Steph: It’s totally Quenin Blake, and I think that’s a Sir Quentin Blake actually. Terry Pratchett, I’m a long time fan – but I can admit that there are some of his books that are fabulous, like brilliant and you must read, and some that.. just aren’t (and I have to go further and admit that the more recent ones have fallen in the latter category, but I mean the guy is suffering from early onset Alzhiemers and is like 68 or something, and his assistant takes dictation or something crazy like that). Anyway, I will of course read this. Based on the back copy we have left Discworld and entered a little island of fantastic Terry Pratchett imagination which I look forward to. It’s his world building that is really quite brilliant and so perhaps this book will be one of his last greats.

Nafiza: There is a dragon in a bath tub. A dragon in a bath tub. Of course I’m going to read this.


The kingdom of Goredd: a world where humans and dragons share life with an uneasy balance, and those few who are both human and dragon must hide the truth. Seraphina is one of these, part girl, part dragon, who is reluctantly drawn into the politics of her world. When war breaks out between the dragons and humans, she must travel the lands to find those like herself—for she has an inexplicable connection to all of them, and together they will be able to fight the dragons in powerful, magical ways.

As Seraphina gathers this motley crew, she is pursued by humans who want to stop her. But the most terrifying is another half dragon, who can creep into people’s minds and take them over. Until now, Seraphina has kept her mind safe from intruders, but that also means she’s held back her own gift. It is time to make a choice: Cling to the safety of her old life, or embrace a powerful new destiny?

Janet: Etching style, check. Nice shades of blue, check. Dragon, check. Medieval-style architecture, check. Island and water, check. Rachel Hartman, check. There is no way I am not reading this book. Rachel Hartman is fantastic! Also: we get to find out more about the mysterious, manipulative ityasaar Jannoula. I am psyched. When does this come out?

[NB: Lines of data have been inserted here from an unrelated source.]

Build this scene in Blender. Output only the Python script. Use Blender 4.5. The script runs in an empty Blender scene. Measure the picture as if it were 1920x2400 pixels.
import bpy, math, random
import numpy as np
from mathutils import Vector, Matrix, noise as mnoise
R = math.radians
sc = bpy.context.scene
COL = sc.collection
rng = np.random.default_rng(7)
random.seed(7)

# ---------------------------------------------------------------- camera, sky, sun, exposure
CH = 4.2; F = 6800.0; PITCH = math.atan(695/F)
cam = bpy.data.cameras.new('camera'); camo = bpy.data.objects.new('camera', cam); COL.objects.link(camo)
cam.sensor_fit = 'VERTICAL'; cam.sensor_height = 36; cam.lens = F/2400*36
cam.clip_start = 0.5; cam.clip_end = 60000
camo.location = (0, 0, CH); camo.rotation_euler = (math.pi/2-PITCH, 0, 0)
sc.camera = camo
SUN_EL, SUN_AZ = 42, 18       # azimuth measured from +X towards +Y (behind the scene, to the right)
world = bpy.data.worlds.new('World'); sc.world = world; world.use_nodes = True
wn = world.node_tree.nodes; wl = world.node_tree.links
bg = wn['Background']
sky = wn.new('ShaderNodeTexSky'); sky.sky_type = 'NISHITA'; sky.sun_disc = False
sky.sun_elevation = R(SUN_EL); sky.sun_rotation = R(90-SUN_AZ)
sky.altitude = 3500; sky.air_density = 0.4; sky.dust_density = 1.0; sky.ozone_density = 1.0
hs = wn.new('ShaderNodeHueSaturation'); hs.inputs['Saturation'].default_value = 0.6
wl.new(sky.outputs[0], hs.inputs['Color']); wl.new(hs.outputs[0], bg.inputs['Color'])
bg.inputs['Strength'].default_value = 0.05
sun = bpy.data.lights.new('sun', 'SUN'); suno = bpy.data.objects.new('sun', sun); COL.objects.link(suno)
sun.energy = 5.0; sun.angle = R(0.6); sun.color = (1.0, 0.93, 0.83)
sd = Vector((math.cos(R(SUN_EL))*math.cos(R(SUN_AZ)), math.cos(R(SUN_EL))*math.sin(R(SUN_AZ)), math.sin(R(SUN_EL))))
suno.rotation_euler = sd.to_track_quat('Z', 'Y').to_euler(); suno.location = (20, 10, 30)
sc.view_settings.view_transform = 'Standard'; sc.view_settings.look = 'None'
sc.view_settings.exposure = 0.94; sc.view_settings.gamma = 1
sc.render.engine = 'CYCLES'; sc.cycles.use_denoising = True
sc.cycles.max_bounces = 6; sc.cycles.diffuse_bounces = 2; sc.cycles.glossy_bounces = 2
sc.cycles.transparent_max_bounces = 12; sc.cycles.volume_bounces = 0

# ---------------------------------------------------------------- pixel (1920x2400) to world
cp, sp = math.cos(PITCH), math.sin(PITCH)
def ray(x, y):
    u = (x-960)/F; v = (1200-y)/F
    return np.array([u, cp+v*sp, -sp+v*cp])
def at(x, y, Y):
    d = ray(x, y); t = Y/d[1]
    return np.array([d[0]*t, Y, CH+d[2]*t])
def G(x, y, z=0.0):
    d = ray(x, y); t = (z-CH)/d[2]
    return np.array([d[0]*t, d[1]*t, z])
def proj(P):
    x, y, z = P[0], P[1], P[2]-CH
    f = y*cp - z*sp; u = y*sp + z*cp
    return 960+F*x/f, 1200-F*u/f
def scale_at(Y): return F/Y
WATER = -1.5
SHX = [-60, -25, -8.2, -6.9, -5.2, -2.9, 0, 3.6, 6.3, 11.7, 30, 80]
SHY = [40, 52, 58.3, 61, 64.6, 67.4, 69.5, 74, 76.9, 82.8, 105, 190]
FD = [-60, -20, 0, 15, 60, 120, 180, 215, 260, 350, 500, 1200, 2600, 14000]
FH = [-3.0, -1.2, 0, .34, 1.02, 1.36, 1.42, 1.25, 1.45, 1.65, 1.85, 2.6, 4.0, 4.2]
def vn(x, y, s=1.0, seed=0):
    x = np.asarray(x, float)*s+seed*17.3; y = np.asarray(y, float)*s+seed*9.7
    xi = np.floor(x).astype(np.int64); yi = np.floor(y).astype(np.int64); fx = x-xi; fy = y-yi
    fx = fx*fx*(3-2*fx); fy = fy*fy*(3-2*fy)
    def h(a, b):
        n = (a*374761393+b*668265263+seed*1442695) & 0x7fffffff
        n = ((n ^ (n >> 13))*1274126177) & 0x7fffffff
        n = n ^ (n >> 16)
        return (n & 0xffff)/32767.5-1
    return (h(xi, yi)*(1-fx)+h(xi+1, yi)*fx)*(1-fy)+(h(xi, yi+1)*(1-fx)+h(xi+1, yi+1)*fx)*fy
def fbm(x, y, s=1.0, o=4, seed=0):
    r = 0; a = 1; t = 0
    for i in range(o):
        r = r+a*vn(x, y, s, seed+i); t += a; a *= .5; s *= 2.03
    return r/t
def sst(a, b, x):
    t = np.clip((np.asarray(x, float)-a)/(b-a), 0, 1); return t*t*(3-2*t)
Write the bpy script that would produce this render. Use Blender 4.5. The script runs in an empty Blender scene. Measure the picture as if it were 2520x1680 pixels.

Steph: I have the audiobook of the first one in my computer right now! Which means, I’ll probably read this. The cover art is as beautiful as the first book and the back copy is distinctly fantasy (you know? With the fate and destiny talk, dragons and politics and adventure). I should wait until I’ve read the first, but I’ll probably read this too.

Nafiza: You guys know how much I loved the first one so it doesn’t matter what the sequel’s cover looked like, I’d have read it BUT I’m so glad the cover is beautiful. I hope it’s matte and not shiny like the new purple edition. But eh, either ways. March 2015 is a long time to wait for this book.

3 responses to “The Cover Wars

  1. I adored Seraphina, too, Nafiza. So, Shadow Scale was also a must read for me not matter what the cover looked like. I’m so glad it’s gorgeous.

    I also really like the paper cut out look of Beastkeeper, and the storyline appeals to me.

    As much as I love Diana Wynne Jones, the cover was confusing to me. At first glance I didn’t even realize it was a door; it seemed more like a picture frame. I think it took to long for me to figure out what it was saying. That said, I’m a sucker for pretty space pictures.

  2. Oops, got distracted by my SURPRISE SATURDAY POST! But about the Boys Don’t Knit (In Public) book. I like the cover loads and I am cautiously optimistic about how gender norms are treated in the book. Definitely willing to read that one!